I'm trying to solve this exercise from Marcus' book "Number fields". Following Marcus notation, let me call $S=\mathbb{Z}[\alpha]$, where $\alpha=\sqrt[3]{2}$, and $R=\mathbb{Z}$.
- Firstly I proved that $5S=P_1P_2$ where $P_1=(5,\alpha+2)$ and $P_2=(5,\alpha^2+3\alpha-1)$. Indeed $P_1P_2=5(5,\alpha^2+4\alpha+1,\alpha^2+\alpha)$. Now, remember $1+\alpha+\alpha^2$ is a unit in $S$. It easy to see that $3 \in (5,\alpha^2+4\alpha+1,\alpha^2+\alpha)$, and so $(\alpha^2+4\alpha+1)-(3\alpha) =1+\alpha+\alpha^2 \in (5,\alpha^2+4\alpha+1,\alpha^2+\alpha) $.Thus, $(5,\alpha^2+4\alpha+1,\alpha^2+\alpha) =S$.
- There is an isomorphism between $\mathbb{Z}_5[x]/(x^3+3x-1) $ and $ \mathbb{Z}[x]/(5,x^3+3x-1)$ which rises up from the homomorphism
$\phi :\mathbb{Z}_5[x] \to \mathbb{Z}[x]/(5,x^3+3x-1) \qquad f(x) \mapsto f(x) + (5,x^3+3x-1)$
- Moreover, there is an homomorphism $\psi$ from $\mathbb{Z}[x]/(5,x^3+3x-1)$ to $S/(5,\alpha^2+3\alpha-1)$.
- Now, troubles start. Using the previous points I should be able to conclude that either $S/(5,\alpha^2+3\alpha-1)$ is a field of order 25, or $S=(5,\alpha^2+3\alpha-1)$. I have no ideas, any hints?
- The last point is showing that $S \neq (5,\alpha^2+3\alpha-1)$. I think this is because, otherwise, $P_1P_2=P_1S=5S$, and $\alpha+2 \in P_1S$ but $\alpha+2$ doesn't lie in $5S$. I'm not sure about this last my statement, if you have other ideas, they will be kindly accepted.
Here you can read the exercise
What (b) says is that $$\mathbb Z[x]/(5,x^2+3x-1) \cong (\mathbb Z/5\mathbb Z)[x]/(x^2+3x-1).$$ Since $x^2 + 3x - 1$ is irreducible mod $5$, that means the latter is a field extension of degree $2$ of $\mathbb F_5$ i.e. the field with 25 elements.
That means in (c) we have shown that there is a surjection from the field $\mathbb F_{25}$ to $S/(5,\alpha^2+3\alpha-1)$. The only possible homomorphic images of a field are itself or the 0 ring, and so either $S/(5,\alpha^3+3\alpha -1)$ is $0$ or all of $\mathbb F_{25}$. The first would say that the ideal you are modding out by is all of $S$.

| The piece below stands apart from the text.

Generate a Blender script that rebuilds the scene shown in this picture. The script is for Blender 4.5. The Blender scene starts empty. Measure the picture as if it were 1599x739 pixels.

Your argument for (e) seems to be on the right track. From (a), we have $P_1 P_2 = 5S$. If $P_2 = S$, then that implies $P_1 = 5S$ but as you observed, $\alpha + 2$ is not in $5S$. I am not sure why you are unsure about this. Note that $5S$ is the ideal of $\mathbb Z$-linear combinations of $1,\alpha,\alpha^2$ whose coefficients are all divisible by $5$, and evidently the coefficients of $\alpha+2$ are not divisible by $5$.
Surjection in part (c). First of all, there is clearly a map $$\mathbb Z[x] \rightarrow S/(5,\alpha^2+3\alpha - 1)$$ which is induced by evaluating $x$ at $\alpha$ to go to $S$ and then applying the quotient map. This is a surjection because both maps are surjections. The quotient is always a surjection, and for the first recall that $S = \mathbb Z [\alpha]$, so all its elements are polynomials in $\alpha$ with $\mathbb Z$ coefficients. All we have to do now is check that the kernel of this map contains $(5,x^2 +3x - 1)$ and then the above surjection factors through the quotient to give us the map described above.
But this is easy; $5$ and $x^2 + 3x - 1$ are sent to the classes $\bar 5, \overline{\alpha^2 + 3\alpha - 1}$ in $S/(5,\alpha^2+3\alpha - 1)$ and those are certainly $0$ in that quotient.